Wir haben mit diesem Startschuss für ein wichtiges Verkehrsprojekt heute ein wichtiges Beispiel gesetzt. Wir werden gleichzeitig die letzten Abschnitte der landseitigen Vernetzung der Nord- und Ostseehäfen insgesamt angehen. Diese Ergänzungen des transeuropäischen Straßennetzes stärken Deutschland als zentrale Logistik- und Verkehrsdrehscheibe in Europa. Auch da haben wir alle Hände voll zu tun, denn wir wissen: Unsere europäischen Nachbarn weder unsere polnischen noch unsere dänischen schlafen nicht. Deshalb ist es so wichtig, dass Mecklenburg-Vorpommern hierbei in umfassendem Sinne nicht unter die Räder kommt, sondern dass die Räder hier in unserem Land gut rollen können. Denn wir wollen an der dynamischen Entwicklung Europas teilhaben.

Dafür, dass Projekte alles in allem recht schnell vorangehen, für deutsche Verhältnisse zum Teil im Rekordtempo, zeichnet die DEGES verantwortlich. Sie ist über viele Jahre hinweg ein wunderbarer Partner für alle gewesen, die hier etwas über Straßenbau wissen wollten und die etwas voranbringen wollten. Deshalb auch all ihren Mitarbeitern ein ganz, ganz herzliches Dankeschön. Sie machen das prima, wenn ich das so sagen darf.

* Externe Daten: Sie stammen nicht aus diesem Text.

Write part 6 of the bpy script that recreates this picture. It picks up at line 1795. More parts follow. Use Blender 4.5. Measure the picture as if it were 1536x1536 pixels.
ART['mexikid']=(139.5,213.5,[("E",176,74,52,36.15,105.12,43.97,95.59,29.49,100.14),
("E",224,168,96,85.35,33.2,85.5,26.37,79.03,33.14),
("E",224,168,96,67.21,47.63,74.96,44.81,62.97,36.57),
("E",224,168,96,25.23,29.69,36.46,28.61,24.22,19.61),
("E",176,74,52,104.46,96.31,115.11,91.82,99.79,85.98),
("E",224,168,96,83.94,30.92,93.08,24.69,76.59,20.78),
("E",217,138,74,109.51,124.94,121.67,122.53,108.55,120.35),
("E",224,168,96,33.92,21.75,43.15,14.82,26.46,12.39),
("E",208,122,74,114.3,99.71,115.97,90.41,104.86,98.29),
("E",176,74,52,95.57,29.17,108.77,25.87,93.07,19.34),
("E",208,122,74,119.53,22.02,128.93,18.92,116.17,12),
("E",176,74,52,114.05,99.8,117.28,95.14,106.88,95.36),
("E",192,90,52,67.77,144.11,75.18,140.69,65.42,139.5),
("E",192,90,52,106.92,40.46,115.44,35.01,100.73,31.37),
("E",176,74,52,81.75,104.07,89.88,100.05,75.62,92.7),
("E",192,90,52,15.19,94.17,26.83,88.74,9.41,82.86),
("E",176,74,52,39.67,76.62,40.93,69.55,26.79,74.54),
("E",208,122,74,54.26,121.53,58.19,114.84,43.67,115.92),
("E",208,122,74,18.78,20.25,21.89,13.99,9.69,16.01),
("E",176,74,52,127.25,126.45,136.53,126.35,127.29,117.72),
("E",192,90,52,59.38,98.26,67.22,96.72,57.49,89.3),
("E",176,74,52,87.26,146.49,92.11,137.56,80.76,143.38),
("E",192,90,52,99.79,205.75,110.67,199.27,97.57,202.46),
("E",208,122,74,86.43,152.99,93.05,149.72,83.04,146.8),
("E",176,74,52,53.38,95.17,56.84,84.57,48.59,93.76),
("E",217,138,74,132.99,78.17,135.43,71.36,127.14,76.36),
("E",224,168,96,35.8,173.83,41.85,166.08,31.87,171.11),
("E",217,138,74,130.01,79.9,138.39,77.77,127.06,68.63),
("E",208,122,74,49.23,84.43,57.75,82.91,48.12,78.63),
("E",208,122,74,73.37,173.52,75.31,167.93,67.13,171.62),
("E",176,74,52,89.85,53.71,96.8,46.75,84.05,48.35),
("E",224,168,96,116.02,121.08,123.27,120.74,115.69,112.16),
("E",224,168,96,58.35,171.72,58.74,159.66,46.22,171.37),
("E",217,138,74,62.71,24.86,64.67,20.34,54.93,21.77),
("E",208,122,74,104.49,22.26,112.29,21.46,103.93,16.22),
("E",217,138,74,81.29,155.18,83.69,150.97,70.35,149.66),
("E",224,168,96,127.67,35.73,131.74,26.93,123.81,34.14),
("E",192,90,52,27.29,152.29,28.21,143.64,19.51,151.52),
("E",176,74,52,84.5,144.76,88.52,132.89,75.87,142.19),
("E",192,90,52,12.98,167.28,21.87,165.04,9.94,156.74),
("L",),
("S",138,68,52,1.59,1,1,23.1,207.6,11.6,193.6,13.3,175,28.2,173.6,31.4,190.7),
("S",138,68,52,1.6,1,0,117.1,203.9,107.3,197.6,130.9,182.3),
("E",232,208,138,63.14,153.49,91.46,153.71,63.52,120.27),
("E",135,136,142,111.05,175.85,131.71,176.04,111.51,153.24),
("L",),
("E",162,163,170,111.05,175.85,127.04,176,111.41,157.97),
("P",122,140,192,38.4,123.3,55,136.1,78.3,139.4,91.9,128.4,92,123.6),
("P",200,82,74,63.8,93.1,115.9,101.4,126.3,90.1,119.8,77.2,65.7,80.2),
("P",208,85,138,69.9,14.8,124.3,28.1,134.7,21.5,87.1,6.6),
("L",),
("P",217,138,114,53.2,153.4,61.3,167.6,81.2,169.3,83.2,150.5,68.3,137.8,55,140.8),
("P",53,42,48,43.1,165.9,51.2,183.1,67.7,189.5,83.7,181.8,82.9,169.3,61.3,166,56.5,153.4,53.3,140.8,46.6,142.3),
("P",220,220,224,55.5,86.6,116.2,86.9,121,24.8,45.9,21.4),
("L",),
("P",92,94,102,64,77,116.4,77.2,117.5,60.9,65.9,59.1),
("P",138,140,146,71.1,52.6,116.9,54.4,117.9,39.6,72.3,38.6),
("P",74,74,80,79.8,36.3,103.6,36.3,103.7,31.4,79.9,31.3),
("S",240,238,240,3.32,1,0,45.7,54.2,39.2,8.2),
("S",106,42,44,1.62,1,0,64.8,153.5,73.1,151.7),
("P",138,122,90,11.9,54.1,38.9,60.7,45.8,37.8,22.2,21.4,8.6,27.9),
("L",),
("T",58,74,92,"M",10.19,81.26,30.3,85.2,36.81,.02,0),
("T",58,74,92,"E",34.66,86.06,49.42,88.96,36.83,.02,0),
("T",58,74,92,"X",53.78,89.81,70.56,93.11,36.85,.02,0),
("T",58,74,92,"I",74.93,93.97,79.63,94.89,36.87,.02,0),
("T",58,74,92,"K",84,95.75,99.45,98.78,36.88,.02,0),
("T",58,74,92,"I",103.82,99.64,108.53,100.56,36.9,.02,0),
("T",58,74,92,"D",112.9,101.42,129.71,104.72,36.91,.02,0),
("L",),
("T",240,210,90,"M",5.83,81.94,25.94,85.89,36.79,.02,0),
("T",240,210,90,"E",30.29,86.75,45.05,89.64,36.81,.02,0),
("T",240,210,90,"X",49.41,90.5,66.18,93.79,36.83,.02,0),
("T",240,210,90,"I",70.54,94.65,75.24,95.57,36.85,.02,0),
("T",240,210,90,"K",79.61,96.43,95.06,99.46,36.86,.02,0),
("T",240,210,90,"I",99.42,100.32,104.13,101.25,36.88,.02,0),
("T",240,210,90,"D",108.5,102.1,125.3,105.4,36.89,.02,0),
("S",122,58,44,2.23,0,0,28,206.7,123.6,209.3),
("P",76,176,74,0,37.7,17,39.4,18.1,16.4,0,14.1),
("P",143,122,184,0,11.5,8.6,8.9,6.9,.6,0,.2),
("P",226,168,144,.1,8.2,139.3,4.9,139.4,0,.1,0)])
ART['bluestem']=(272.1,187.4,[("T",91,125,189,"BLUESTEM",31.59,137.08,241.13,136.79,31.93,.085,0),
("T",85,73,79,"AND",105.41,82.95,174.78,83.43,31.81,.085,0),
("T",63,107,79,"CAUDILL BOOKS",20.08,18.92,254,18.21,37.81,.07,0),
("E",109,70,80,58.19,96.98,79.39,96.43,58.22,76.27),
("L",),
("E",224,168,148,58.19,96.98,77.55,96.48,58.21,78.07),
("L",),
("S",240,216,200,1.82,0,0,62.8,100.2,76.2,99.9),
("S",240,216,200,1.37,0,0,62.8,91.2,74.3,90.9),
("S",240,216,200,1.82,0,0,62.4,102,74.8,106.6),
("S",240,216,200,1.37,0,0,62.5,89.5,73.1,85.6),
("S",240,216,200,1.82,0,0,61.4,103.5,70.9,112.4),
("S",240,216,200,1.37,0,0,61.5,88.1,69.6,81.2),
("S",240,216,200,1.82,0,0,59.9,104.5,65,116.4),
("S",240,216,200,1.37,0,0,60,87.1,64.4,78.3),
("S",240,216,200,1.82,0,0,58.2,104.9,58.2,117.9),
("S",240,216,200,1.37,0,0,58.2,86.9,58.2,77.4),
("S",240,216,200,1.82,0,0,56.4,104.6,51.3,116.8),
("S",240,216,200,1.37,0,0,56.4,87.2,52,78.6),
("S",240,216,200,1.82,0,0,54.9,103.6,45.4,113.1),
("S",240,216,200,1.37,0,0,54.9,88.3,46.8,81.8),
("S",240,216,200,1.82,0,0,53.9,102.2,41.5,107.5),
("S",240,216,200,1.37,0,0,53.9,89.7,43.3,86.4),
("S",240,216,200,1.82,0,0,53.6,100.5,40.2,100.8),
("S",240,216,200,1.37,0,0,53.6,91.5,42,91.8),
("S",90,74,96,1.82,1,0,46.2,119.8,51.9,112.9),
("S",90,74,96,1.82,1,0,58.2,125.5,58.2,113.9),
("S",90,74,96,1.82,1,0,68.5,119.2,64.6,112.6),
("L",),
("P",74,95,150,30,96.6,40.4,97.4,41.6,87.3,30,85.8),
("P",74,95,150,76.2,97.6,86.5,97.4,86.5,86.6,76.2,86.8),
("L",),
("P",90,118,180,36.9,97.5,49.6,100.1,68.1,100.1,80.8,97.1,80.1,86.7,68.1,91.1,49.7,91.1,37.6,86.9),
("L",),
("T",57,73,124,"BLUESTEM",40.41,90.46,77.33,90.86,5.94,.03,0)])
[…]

Allen Rüganern, die heute hier sind oder die den heutigen ersten Spatenstich vielleicht über Funk und Fernsehen verfolgen, sei gesagt: Es hat sich gelohnt, sich für diese Straße einzusetzen. Es war richtig, nicht nachzugeben. Es war gut, auch immer wieder für die Strelasund-Querung zu kämpfen. Dadurch, dass wir so gut zusammengehalten haben, haben wir heute gemeinsam einen schönen Tag. Alles Gute den Bauarbeitern bei der Umsetzung des Vorhabens.